Many of us who grew up with seasonal weather changes, seasonal clothing, seasonal fruits and vegetables, and seasonal sports are a little lost without these signposts to tell us where we are. Yesterday, I stared into my closet wondering when the last time I wore long pants or socks was. I still can’t remember.
How many times have you celebrated a traditional American holiday and thought back to what you were doing at that time last year or years before? New Year’s Day, Fourth of July, Christmas… each major holiday indicates a big chunk of the year passing.
In Thailand, there are three different New Year celebrations: Solar Calendar on Jan. 1, Lunar Calendar (aka Chinese New Year) usually sometime in February, and Songkran (aka Thai New Year) celebrated in April. Other than that, there are a handful of official Buddhist holidays, which all seem the same.
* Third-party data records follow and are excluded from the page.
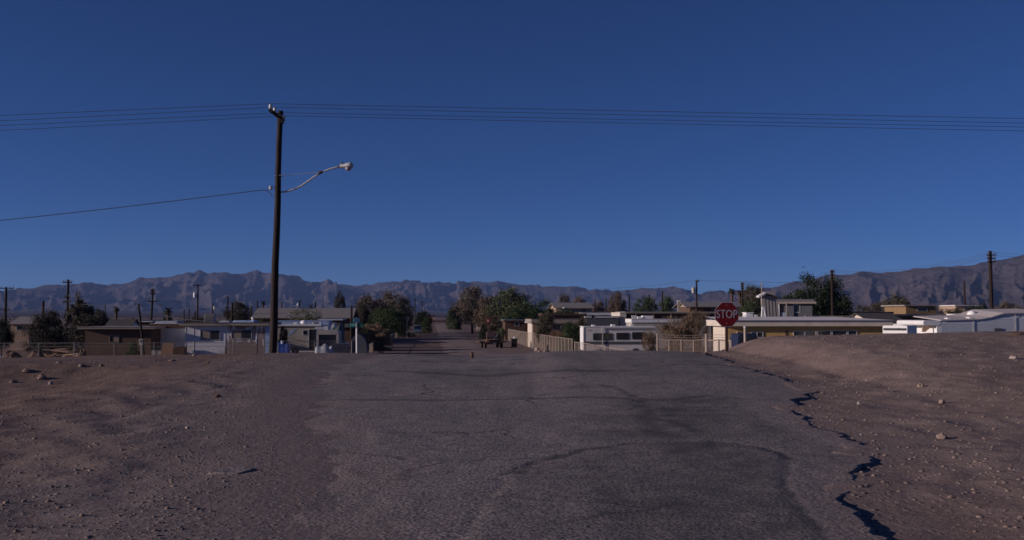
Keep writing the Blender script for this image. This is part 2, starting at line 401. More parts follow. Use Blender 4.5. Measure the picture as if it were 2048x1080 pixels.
# asphalt: one sheet from behind the camera over the crest and down the street
ry = np.concatenate([np.arange(-12, 5, .6), np.arange(5, 36, .07), np.arange(36, 60, .5), np.arange(60, 520, 2.5)])
nu = 170
el, er = edges(ry)
U = np.linspace(0, 1, nu)[None]
AX = el[:, None]*(1-U)+er[:, None]*U; AY = np.repeat(ry[:, None], nu, 1)
AZ = base(AX, AY)+.018*fbm(AX*.5, AY*.5, 3)+.010*fbm(AX*3, AY*3, 3)+.004
nearm = 1-sstep(34, 55, AY)
AZ = AZ+.034*sstep(36, 50, AY)-.10*sstep(36, 50, AY)*(1-sstep(.2, 2.8, np.minimum(AX-el[:, None], er[:, None]-AX)+.5*fbm(AX*.5, AY*.2, 3)))
patch_edge = [gpt(*p) for p in ((930,1075),(1010,950),(1080,920),(1150,905),(1280,884),(1420,880),(1520,893),(1580,915),(1560,950),(1640,1075))]
def inside(X, Y, poly):
    r = np.zeros(X.shape, bool); n = len(poly)
    for i in range(n):
        (x1, y1), (x2, y2) = poly[i], poly[(i+1) % n]
        if y1 == y2: continue
        c = ((y1 > Y) != (y2 > Y)) & (X < (x2-x1)*(Y-y1)/(y2-y1)+x1); r ^= c
    return r
wx = AX+.10*fbm(AX*1.7, AY*1.7, 4); wy = AY+.16*fbm(AX*1.5+40, AY*1.5, 4)
pin = inside(wx, wy, patch_edge)
pd = seg_d(wx, wy, patch_edge)
AZ = AZ+np.where(pin, .008*sstep(0, .12, pd), -.006*(1-sstep(0, .10, pd)))*nearm
def cline(pts, w, k):
    d = seg_d(wx, wy, [gpt(*p) for p in pts]); return k*(1-sstep(w*.4, w, d))
tar = np.zeros(AX.shape)  # dark bands across the road, then tarred cracks and patch edges
for pts, w, k in ([((560,797),(760,799),(1000,798),(1180,792),(1330,799),(1440,797)), .20, .75],
                  [((790,742),(900,748),(990,752),(1050,745),(1130,741),(1250,742)), .35, .6],
                  [((830,722),(950,724),(1050,718),(1120,712)), .4, .45],
                  [((1200,768),(1240,778),(1275,795),(1290,815),(1330,838),(1400,862)), .10, .7],
                  [((1320,800),(1420,790),(1500,797),(1560,800)), .12, .6],
                  [((1120,905),(1060,925),(1040,950)), .08, .9], [((1280,884),(1180,895),(1090,918),(1010,950)), .07, .8],
                  [((1420,880),(1520,893),(1580,915)), .08, .8], [((690,835),(820,833),(960,850)), .08, .35],
                  [((470,957),(486,938),(478,922),(490,905)), .07, .9], [((495,960),(520,940),(545,955)), .05, .7]):
    tar = np.maximum(tar, cline(pts, w, k))
AZ = AZ-tar*.006*nearm
AZ = AZ-.034*(1-sstep(.0, 2.0, AX-el[:, None]+.9*fbm(AX*.9, AY*.9, 4)))*nearm
def soft(poly, w):
    pts = [gpt(*p) for p in poly]; sg = np.where(inside(wx, wy, pts), 1, -1)*seg_d(wx, wy, pts+pts[:1])
    return sstep(-w, w, sg+.9*w*fbm(AX*.8, AY*.8, 4))*np.clip(.75+.9*fbm(AX*1.2+7, AY*1.2, 4), 0, 1)
stain = soft(((1290,800),(1420,795),(1440,850),(1400,890),(1290,900),(1200,880),(1230,830)), .9)
stain2 = soft(((1180,715),(1330,712),(1400,740),(1300,760),(1200,745)), 2.0)
tar = np.clip(tar+stain*.7+stain2*.5+pin*.30+.5*sstep(.3, .6, fbm(AX*.6+5, AY*.6, 4))+.35*sstep(.05, .5, fbm(AX*.9+2, AY*.13, 4)), 0, 1)
edge_l = AX-el[:, None]; edge_r = er[:, None]-AX
dust = np.clip((1-sstep(0, 2.2, edge_l+1.3*fbm(AX*.8, AY*.8, 4)))*.45+(1-sstep(0, .5, edge_r))*.35, 0, 1)
dust = np.maximum(dust, sstep(34, 50, AY)*(1-sstep(90, 120, AY))*.55)
dust = np.maximum(dust, sstep(60, 110, AY)*(.78+.55*(1-sstep(0, 2.2, np.minimum(edge_l, edge_r)+1.2*fbm(AX*.25, AY*.08, 3)))))
sk = lambda a, d: np.concatenate([a[:, :1], a, a[:, -1:]], 1)
BX, BY = sk(AX, 0), sk(AY, 0); BZ = sk(AZ, 0).copy(); BZ[:, 0] -= .3; BZ[:, -1] -= .3
BX[:, 0] -= .02; BX[:, -1] += .03
road = tag(grid_obj('street', BX, BY, BZ, ASPH, smooth=True), kind='structure')
attr(road, 'tar', sk(tar, 0)); attr(road, 'dust', sk(dust, 0))

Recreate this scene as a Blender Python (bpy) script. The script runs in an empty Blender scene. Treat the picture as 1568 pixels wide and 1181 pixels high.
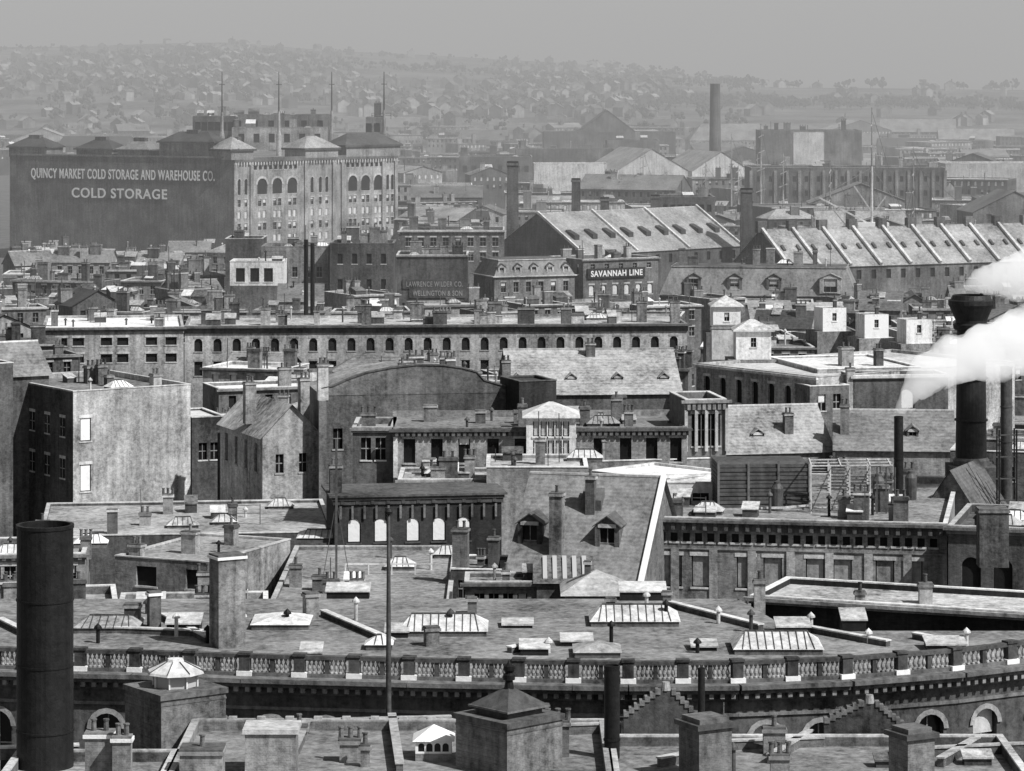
import bpy, math, random
from mathutils import Vector, noise
random.seed(7)
R=random.Random(11)
# ---------------------------------------------------------------- survey constants
F=5000.0; CX=784.0; HY=100.0; HC=60.0
def pl(px,py,z):
    d=F*(HC-z)/(py-HY); return ((px-CX)*d/F,d)
def pd(px,d): return ((px-CX)*d/F,d)
def zat(py,d): return HC-(py-HY)*d/F
# ---------------------------------------------------------------- materials
MATS={}
SPEC={ # base, var, courses, rough
 'brick_dark':(.12,1.1,0,.9),'brick_mid':(.21,1.1,0,.9),'brick_light':(.34,1.0,0,.9),'brick_near':(.16,1.2,0,.9),
 'brick_black':(.035,.9,0,.9),'sooty':(.08,1.3,0,.85),
 'granite':(.29,1.0,0,.8),'granite_dark':(.13,1.1,0,.8),'stone':(.52,.8,0,.8),'tar':(.11,1.5,0,.85),'gravel':(.21,1.1,0,.95),'gravel_light':(.34,1.1,0,.95),
 'slate':(.18,.9,22,.6),'slate_light':(.29,.9,22,.6),'slate_dark':(.08,.9,22,.6),'tin':(.42,1.0,0,.5),'white':(.74,.65,0,.7),'bright':(.84,.2,0,.7),'iron':(.016,.9,0,.5),
 'iron_grey':(.07,.9,0,.5),'dark':(.018,.5,0,.7),'blind':(.62,.4,0,.8),'ground':(.12,1.2,0,.95),'hill':(.13,2.4,0,.95),'leaf':(.055,1.2,0,.9),'field':(.30,1.6,0,.95),'sign':(.85,.1,0,.8),'sign_faded':(.42,.4,0,.8),
 'wood':(.09,.9,0,.8)}
def mat(n):
    if n in MATS: return MATS[n]
    m=bpy.data.materials.new(n); m.use_nodes=True; nt=m.node_tree; nd=nt.nodes; lk=nt.links
    bs=nd['Principled BSDF']; MATS[n]=m
    if n=='glass':
        bs.inputs['Base Color'].default_value=(.012,.012,.012,1); bs.inputs['Roughness'].default_value=.2; bs.inputs['Specular IOR Level'].default_value=.25
        return m
    if n=='skyglass':
        bs.inputs['Base Color'].default_value=(.45,.45,.45,1); bs.inputs['Roughness'].default_value=.25
        return m
    base,var,crs,rough=SPEC[n]
    g=nd.new('ShaderNodeNewGeometry')
    def ns(scale,det,vec=None,ro=.62):
        t=nd.new('ShaderNodeTexNoise'); t.inputs['Scale'].default_value=scale; t.inputs['Detail'].default_value=det; t.inputs['Roughness'].default_value=ro
        lk.new(vec if vec else g.outputs['Position'],t.inputs['Vector']); return t.outputs['Fac']
    def mth(op,a,b=None):
        x=nd.new('ShaderNodeMath'); x.operation=op
        for i,v in enumerate((a,b)):
            if v is None: continue
            if isinstance(v,(int,float)): x.inputs[i].default_value=v
            else: lk.new(v,x.inputs[i])
        return x.outputs[0]
    vm=nd.new('ShaderNodeVectorMath'); vm.operation='MULTIPLY'; lk.new(g.outputs['Position'],vm.inputs[0]); vm.inputs[1].default_value=(1.5,1.5,.12)
    big=.01 if n in('hill','field') else .16
    A=ns(big,4); Bn=ns(big*14,6,None,.75); S=ns(1.0,3,vm.outputs[0])
    s=mth('ADD',mth('ADD',mth('MULTIPLY',mth('SUBTRACT',A,.5),1.4),mth('MULTIPLY',mth('SUBTRACT',Bn,.5),1.5)),mth('SUBTRACT',S,.5))
    fac=mth('ADD',mth('MULTIPLY',s,var*1.5),1.0)
    if crs:
        sp=nd.new('ShaderNodeSeparateXYZ'); lk.new(g.outputs['Position'],sp.inputs[0])
        fac=mth('ADD',fac,mth('MULTIPLY',mth('SINE',mth('MULTIPLY',sp.outputs[2],float(crs))),.08))
    if n.startswith('brick') :
        sp=nd.new('ShaderNodeSeparateXYZ'); lk.new(g.outputs['Position'],sp.inputs[0])
        cb=nd.new('ShaderNodeCombineXYZ'); lk.new(mth('ADD',sp.outputs[0],sp.outputs[1]),cb.inputs[0]); lk.new(sp.outputs[2],cb.inputs[1])
        bt=nd.new('ShaderNodeTexBrick'); lk.new(cb.outputs[0],bt.inputs['Vector']); bt.inputs['Scale'].default_value=1
        bt.inputs['Brick Width'].default_value=.28; bt.inputs['Row Height'].default_value=.09; bt.inputs['Mortar Size'].default_value=.008
        bt.inputs['Color1'].default_value=(.8,.8,.8,1); bt.inputs['Color2'].default_value=(1.12,1.12,1.12,1); bt.inputs['Mortar'].default_value=(1.25,1.25,1.25,1)
        fac=mth('MULTIPLY',fac,bt.outputs['Color'])
        # broad patches of soot
        so=nd.new('ShaderNodeMapRange'); lk.new(ns(.09,3),so.inputs[0]); so.inputs[1].default_value=.42; so.inputs[2].default_value=.6; so.inputs[3].default_value=.72; so.inputs[4].default_value=1.1
        fac=mth('MULTIPLY',fac,so.outputs[0])
    if n not in ('hill','field','ground','sign','leaf','bright'):
        oi=nd.new('ShaderNodeObjectInfo'); fac=mth('MULTIPLY',fac,mth('ADD',mth('MULTIPLY',oi.outputs['Random'],.55),.70))
    v=mth('MAXIMUM',mth('MULTIPLY',fac,base),base*.2)
    v=mth('MINIMUM',v,.86)
    lk.new(v,bs.inputs['Base Color']); bs.inputs['Roughness'].default_value=rough
    bs.inputs['Specular IOR Level'].default_value=.2
    bp=nd.new('ShaderNodeBump'); bp.inputs['Strength'].default_value=.5; bp.inputs['Distance'].default_value=.1
    lk.new(Bn,bp.inputs['Height']); lk.new(bp.outputs[0],bs.inputs['Normal'])
    return m
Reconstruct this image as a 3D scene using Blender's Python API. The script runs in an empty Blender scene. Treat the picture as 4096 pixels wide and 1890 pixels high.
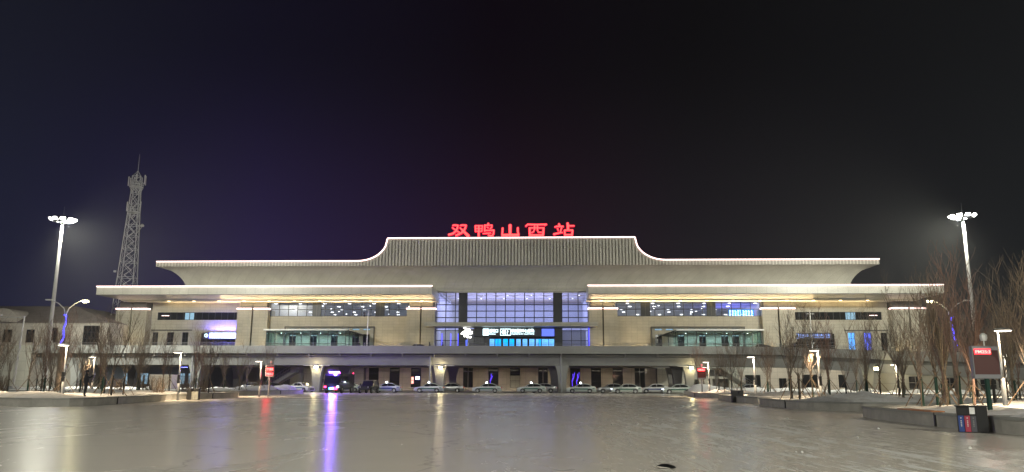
import bpy, math, random
from mathutils import Vector, Matrix
R=math.radians
sc=bpy.context.scene
COL=sc.collection
random.seed(7)
PSI=R(2.6); OY=155.0
ST=Matrix.Translation((0,OY,0))@Matrix.Rotation(-PSI,4,'Z')   # station frame: x along facade, y into building
def st(x,b,z=0): return ST@Vector((x,b,z))

# ------------------------------------------------------------ materials
M={}
def base_nodes(name):
    m=bpy.data.materials.new(name); m.use_nodes=True
    nt=m.node_tree; b=nt.nodes['Principled BSDF']; return m,nt,b
def mat(name,col,rough=.6,metal=0,noise=0,nscale=1.0,bump=0,bscale=20,spec=.5,coord='Object',stretch=(1,1,1)):
    m,nt,b=base_nodes(name)
    b.inputs['Base Color'].default_value=(*col,1); b.inputs['Roughness'].default_value=rough
    b.inputs['Metallic'].default_value=metal; b.inputs['Specular IOR Level'].default_value=spec
    if noise or bump:
        tc=nt.nodes.new('ShaderNodeTexCoord'); mp=nt.nodes.new('ShaderNodeMapping')
        mp.inputs['Scale'].default_value=stretch
        nt.links.new(tc.outputs[coord],mp.inputs[0])
    if noise:
        n=nt.nodes.new('ShaderNodeTexNoise'); n.inputs['Scale'].default_value=nscale; n.inputs['Detail'].default_value=6; n.inputs['Roughness'].default_value=.65
        nt.links.new(mp.outputs[0],n.inputs['Vector'])
        cr=nt.nodes.new('ShaderNodeValToRGB')
        cr.color_ramp.elements[0].position=.3; cr.color_ramp.elements[1].position=.7
        cr.color_ramp.elements[0].color=(*[c*(1-noise) for c in col],1)
        cr.color_ramp.elements[1].color=(*[min(1,c*(1+noise)) for c in col],1)
        nt.links.new(n.outputs['Fac'],cr.inputs[0]); nt.links.new(cr.outputs[0],b.inputs['Base Color'])
    if bump:
        n=nt.nodes.new('ShaderNodeTexNoise'); n.inputs['Scale'].default_value=bscale; n.inputs['Detail'].default_value=4
        nt.links.new(mp.outputs[0],n.inputs['Vector'])
        bp=nt.nodes.new('ShaderNodeBump'); bp.inputs['Strength'].default_value=bump
        nt.links.new(n.outputs['Fac'],bp.inputs['Height']); nt.links.new(bp.outputs[0],b.inputs['Normal'])
    M[name]=m; return m
def emit(name,col,s):
    m=bpy.data.materials.new(name); m.use_nodes=True; nt=m.node_tree; nt.nodes.clear()
    o=nt.nodes.new('ShaderNodeOutputMaterial'); e=nt.nodes.new('ShaderNodeEmission')
    e.inputs[0].default_value=(*col,1); e.inputs[1].default_value=s
    nt.links.new(e.outputs[0],o.inputs[0]); M[name]=m; return m
def tile(name,col,w,h,rough=.45,line=.55,msize=.02,var=.06,rib=False):
    # cladding panels w x h metres with thin joints, laid in the x-z plane of the object
    m,nt,b=base_nodes(name)
    tc=nt.nodes.new('ShaderNodeTexCoord'); sx=nt.nodes.new('ShaderNodeSeparateXYZ'); cx=nt.nodes.new('ShaderNodeCombineXYZ')
    ad=nt.nodes.new('ShaderNodeMath'); ad.operation='ADD'
    nt.links.new(tc.outputs['Object'],sx.inputs[0])
    nt.links.new(sx.outputs['X'],ad.inputs[0]); nt.links.new(sx.outputs['Y'],ad.inputs[1])
    nt.links.new(ad.outputs[0],cx.inputs[0]); nt.links.new(sx.outputs['Z'],cx.inputs[1])
    br=nt.nodes.new('ShaderNodeTexBrick'); br.offset=0; br.inputs['Scale'].default_value=1
    br.inputs['Brick Width'].default_value=w; br.inputs['Row Height'].default_value=h
    br.inputs['Mortar Size'].default_value=msize; br.inputs['Mortar Smooth'].default_value=.3
    br.inputs['Color1'].default_value=(*[c*(1-var) for c in col],1); br.inputs['Color2'].default_value=(*[min(1,c*(1+var)) for c in col],1)
    br.inputs['Mortar'].default_value=(*[c*line for c in col],1)
    nt.links.new(cx.outputs[0],br.inputs['Vector'])
    n=nt.nodes.new('ShaderNodeTexNoise'); n.inputs['Scale'].default_value=.35; n.inputs['Detail'].default_value=5
    nt.links.new(tc.outputs['Object'],n.inputs['Vector'])
    mr=nt.nodes.new('ShaderNodeMapRange'); mr.inputs[1].default_value=.3; mr.inputs[2].default_value=.7; mr.inputs[3].default_value=.88; mr.inputs[4].default_value=1.08
    nt.links.new(n.outputs['Fac'],mr.inputs[0])
    mx=nt.nodes.new('ShaderNodeVectorMath'); mx.operation='SCALE'
    nt.links.new(br.outputs['Color'],mx.inputs[0]); nt.links.new(mr.outputs[0],mx.inputs['Scale'])
    nt.links.new(mx.outputs[0],b.inputs['Base Color']); b.inputs['Roughness'].default_value=rough
    M[name]=m; return m
def glass(name,tint=(.8,.85,.9),refl=.12,rough=.02):
    m=bpy.data.materials.new(name); m.use_nodes=True; nt=m.node_tree; nt.nodes.clear()
    o=nt.nodes.new('ShaderNodeOutputMaterial'); t=nt.nodes.new('ShaderNodeBsdfTransparent'); g=nt.nodes.new('ShaderNodeBsdfGlossy')
    t.inputs[0].default_value=(*tint,1); g.inputs['Roughness'].default_value=rough; mx=nt.nodes.new('ShaderNodeMixShader'); mx.inputs[0].default_value=refl
    nt.links.new(t.outputs[0],mx.inputs[1]); nt.links.new(g.outputs[0],mx.inputs[2]); nt.links.new(mx.outputs[0],o.inputs[0]); M[name]=m
tile('panel_white',(.44,.43,.37),1.9,1.6,.4,.6,.03)
tile('stone_beige',(.42,.395,.32),1.15,.6,.5,.68,.025)
tile('stone_low',(.52,.46,.38),1.9,1.25,.5,.6,.03)
tile('stone_grey',(.105,.115,.135),1.2,.9,.5,.6,.02)
tile('annex_wall',(.62,.57,.50),2.2,1.1,.7,.75,.02)
mat('fascia_shaded_metal',(.30,.29,.25),.45,0,.06,.3)
tile('cove_white',(.54,.53,.46),1.9,60,.38,.72,.035,.03)
mat('dark_frame',(.02,.024,.028),.4)
mat('dark_glass',(.012,.013,.016),.06,0,spec=.9)
mat('dark_stone',(.09,.085,.075),.5,0,.1,2)
mat('concrete',(.29,.295,.28),.75,0,.14,.25,.15,6)
mat('concrete_dark',(.24,.235,.22),.8,0,.12,.4)
mat('curb',(.40,.385,.355),.7,0,.22,1.3,.2,25)
mat('wood_top',(.42,.17,.06),.5,0,.2,6)
mat('steel',(.42,.42,.42),.35,.8)
mat('white_steel',(.78,.78,.76),.4,.1)
mat('mast_paint',(.72,.71,.68),.45,0,.05,2)
mat('grey_paint',(.30,.31,.32),.45)
mat('black_paint',(.02,.02,.022),.4)
mat('bark',(.20,.155,.12),.9,0,.35,8)
mat('bark_dark',(.10,.075,.06),.9,0,.35,8)
mat('bark_pale',(.26,.20,.14),.85,0,.35,7)
mat('bark_red',(.23,.145,.115),.85,0,.3,8)
mat('wrap_green',(.01,.045,.032),.8)
mat('stake_wood',(.2,.145,.1),.9,0,.3,5)
mat('roof_brown',(.26,.22,.20),.8,0,.2,.6)
mat('taxi_paint',(.62,.68,.64),.25,.1,spec=.6)
mat('white_paint',(.72,.72,.70),.25,spec=.6)
mat('silver_paint',(.42,.43,.44),.28,.6)
mat('stripe_green',(.0,.13,.085),.3)
mat('stripe_blue',(.02,.07,.26),.3)
mat('car_black',(.012,.012,.014),.2,spec=.7)
mat('tyre',(.015,.015,.015),.85)
mat('rim',(.45,.46,.47),.3,.9)
mat('coat',(.012,.013,.018),.85,0,.3,12)
mat('skin',(.42,.27,.2),.6)
mat('bin_black',(.018,.018,.02),.5)
mat('bin_blue',(.03,.07,.26),.5); mat('bin_red',(.42,.05,.09),.5); mat('bin_grey',(.09,.09,.11),.5)
mat('board_case',(.22,.22,.235),.4,.3)
mat('board_face',(.075,.018,.016),.55)
mat('interior',(.72,.73,.76),.7,0,.04,.3)
mat('interior_wood',(.55,.48,.36),.6)
mat('floor_in',(.45,.45,.47),.3)
mat('snow_dirty',(.50,.49,.47),.8,0,.3,.35,.4,3)
mat('orange',(.7,.2,.03),.5)
mat('rubber_black',(.006,.006,.007),.5)
mat('rim_pale',(.6,.56,.5),.35)
emit('led_white',(1,.70,.65),4)
emit('flood',(1,.98,.90),30)
emit('lamp_disc',(1,.88,.70),14)
emit('column_lamp_glow',(1,.84,.42),60)
emit('spot_disc',(1,.98,.9),6)
emit('warm_disc',(1,.72,.35),8)
emit('sign_face',(1,.17,.15),1.35)
emit('sign_rim',(1,.0,.035),2.2)
emit('blue_sign',(.13,.15,1),14)
emit('blue_sign_core',(.42,.5,1),9)
emit('sign_text',(.72,.95,1),4.5)
emit('sign_text_dim',(.30,.45,1),1.8)
emit('screen_cyan',(.0,.36,1),2.2)
emit('screen_pale',(.12,.42,1),2.0)
emit('screen_blue',(.12,.18,1),1.6)
emit('duck_white',(1,1,.93),3.5)
emit('led_red',(1,.02,.03),7)
emit('led_red_core',(1,.35,.28),3)
emit('blue_rope',(.06,.06,1),6)
emit('purple_rope',(.12,.05,1),2.2)
emit('shop_window',(.38,.62,.80),.75)
emit('cool_window',(.45,.75,.95),.8)
emit('violet_flash',(.30,.16,1),16)
emit('cyan_flash',(.05,.55,1),55)
emit('red_flash',(1,.03,.12),14)
emit('white_lamp',(.85,.95,1),16)
emit('amber_lamp',(1,.5,.05),12)
emit('head_lamp',(.75,.85,1),10)
emit('tail_red',(.6,.05,.02),.6)
emit('phone_glow',(.8,.75,1),8)
emit('street_glow',(1,.93,.55),90)
glass('clear_glass',(.86,.88,.94),.015,.2); glass('vest_glass',(.80,.92,.92),.10)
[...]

Unless you live near a big shopping mall in Bangkok, Christmas might just slip by without notice. The same goes for Thanksgiving, Fourth of July, and Easter. My mother used to live her life from one holiday to the next. She would be lost in Thailand.
What Thai’s People Time Perception Is All About
If you ask your housekeeper how long it will take to clean your apartment, they will give you an answer… But you shouldn’t be surprised if it takes half as long as estimated or four times longer. That estimate was for your foreigner-living-in-Thailand benefit. A Thai person is thinking, “It’s going to get done, so what’s the difference?”
Earlier this year, I hired a Thai contractor to renovate three bathrooms in my condo. When I asked him how long it would take, he said six weeks. After 20 years in this country, my ears heard 12 weeks, the logic being that they rarely go over double the time estimated. When the project dragged on for 16 weeks, nobody, including me, got upset. It got done, and that’s the important part.
These examples illustrate the difference in how we perceive time and how Thai people see it. We think about time as something we will eventually run out of. Thai people live like they have all the time in the world. They don’t mind waiting hours in line for something they really want. They don’t mind if you are two hours late for an appointment.
Time means nothing to people who believe in reincarnation.